Task to carry out: Look for "Blender" in the listing below. Gather each line that contains it.

Input records:
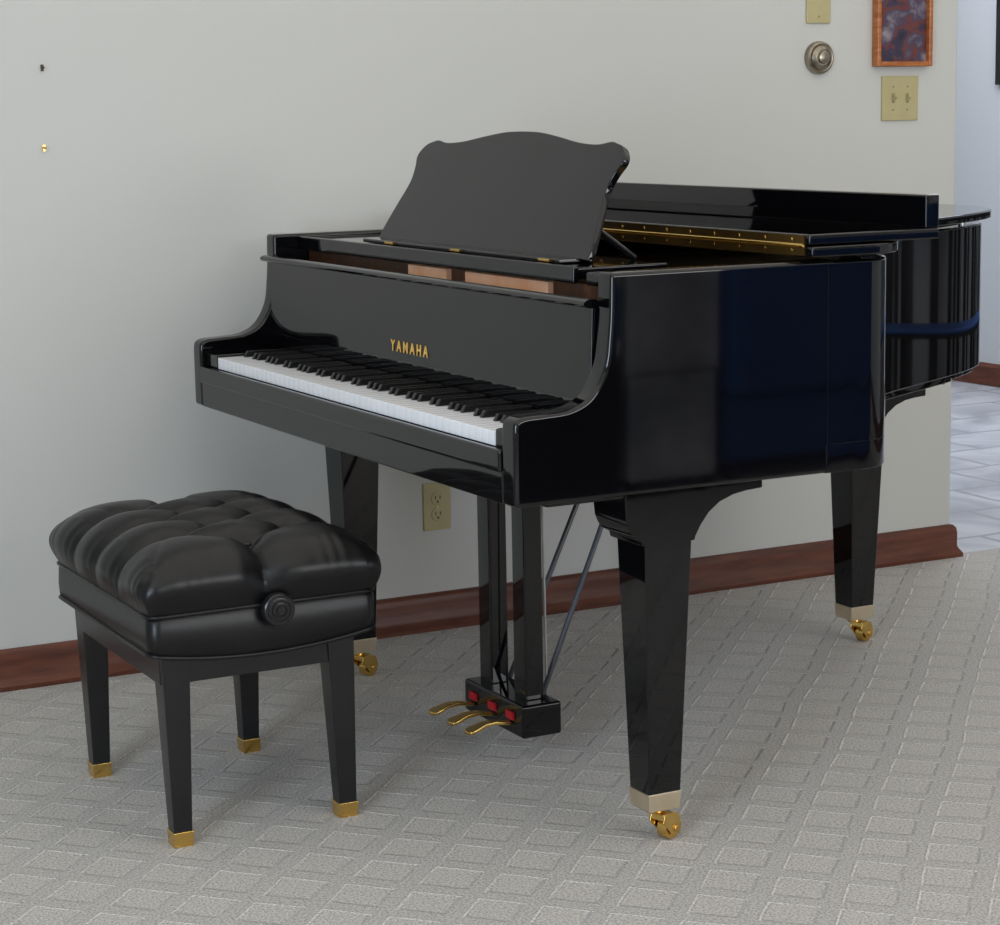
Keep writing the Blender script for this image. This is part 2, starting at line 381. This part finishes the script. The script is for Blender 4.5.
---
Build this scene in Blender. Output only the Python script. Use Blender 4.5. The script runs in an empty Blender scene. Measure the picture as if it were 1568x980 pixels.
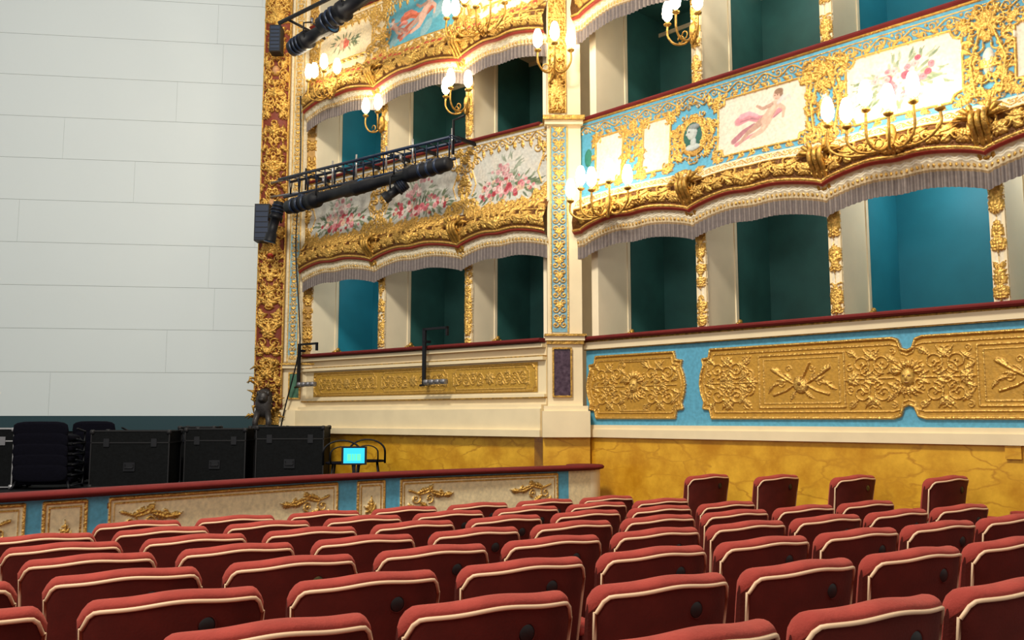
==
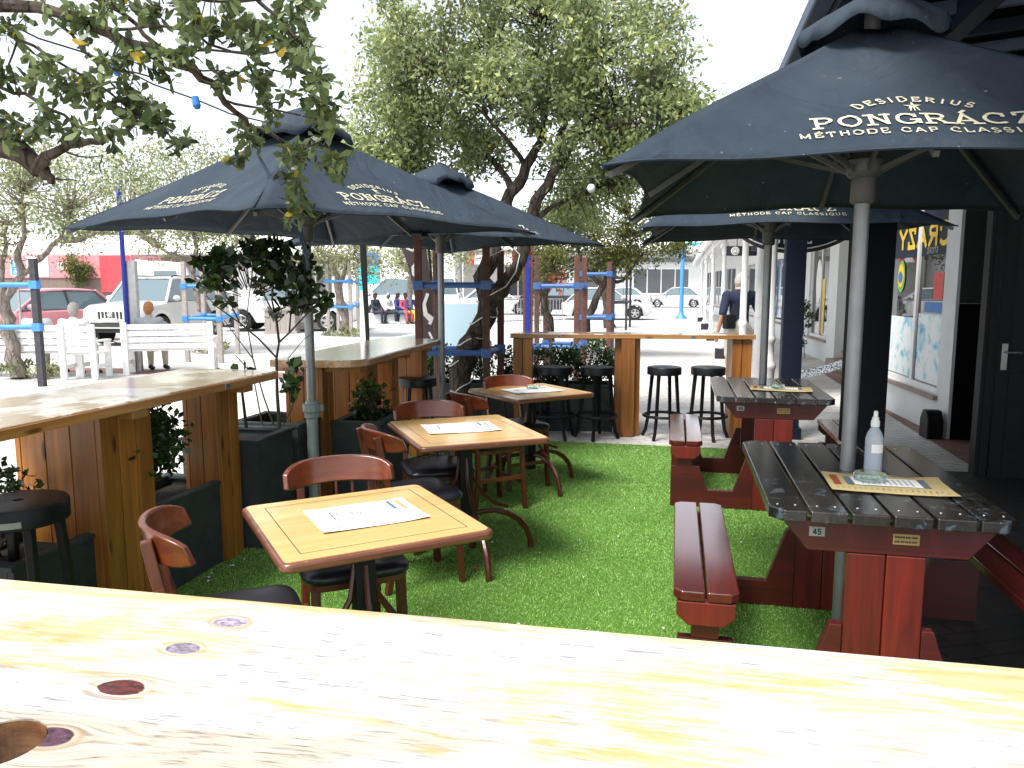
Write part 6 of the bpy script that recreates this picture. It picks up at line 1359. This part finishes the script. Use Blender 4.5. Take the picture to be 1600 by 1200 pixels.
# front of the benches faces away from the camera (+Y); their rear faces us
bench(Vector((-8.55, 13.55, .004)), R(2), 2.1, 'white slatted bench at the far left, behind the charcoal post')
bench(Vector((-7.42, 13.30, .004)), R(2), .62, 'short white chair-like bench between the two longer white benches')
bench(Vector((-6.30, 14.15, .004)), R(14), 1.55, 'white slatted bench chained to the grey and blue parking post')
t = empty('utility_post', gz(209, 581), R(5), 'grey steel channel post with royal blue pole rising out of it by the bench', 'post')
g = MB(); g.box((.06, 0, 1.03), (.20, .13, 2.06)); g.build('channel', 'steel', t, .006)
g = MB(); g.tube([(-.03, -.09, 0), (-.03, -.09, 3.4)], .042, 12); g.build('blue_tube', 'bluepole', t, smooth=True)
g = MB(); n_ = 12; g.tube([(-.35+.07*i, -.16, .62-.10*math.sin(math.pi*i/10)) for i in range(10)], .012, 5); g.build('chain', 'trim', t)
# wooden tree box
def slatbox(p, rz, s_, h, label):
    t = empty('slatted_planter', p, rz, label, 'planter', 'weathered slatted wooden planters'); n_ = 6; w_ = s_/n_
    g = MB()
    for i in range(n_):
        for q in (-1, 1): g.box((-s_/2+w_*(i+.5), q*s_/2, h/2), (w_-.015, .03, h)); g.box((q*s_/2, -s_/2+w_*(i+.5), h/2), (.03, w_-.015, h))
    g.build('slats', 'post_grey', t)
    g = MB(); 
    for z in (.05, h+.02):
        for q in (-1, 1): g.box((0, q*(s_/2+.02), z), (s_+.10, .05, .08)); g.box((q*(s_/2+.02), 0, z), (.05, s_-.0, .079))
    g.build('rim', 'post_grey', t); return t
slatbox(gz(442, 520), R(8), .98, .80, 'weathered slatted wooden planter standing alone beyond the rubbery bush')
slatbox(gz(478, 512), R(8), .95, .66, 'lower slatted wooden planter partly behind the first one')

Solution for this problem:
Keep writing the Blender script for this image. This is part 2, starting at line 381. This part finishes the script. The script is for Blender 4.5.
Build this scene in Blender. Output only the Python script. Use Blender 4.5. The script runs in an empty Blender scene. Measure the picture as if it were 1568x980 pixels.
Write part 6 of the bpy script that recreates this picture. It picks up at line 1359. This part finishes the script. Use Blender 4.5. Take the picture to be 1600 by 1200 pixels.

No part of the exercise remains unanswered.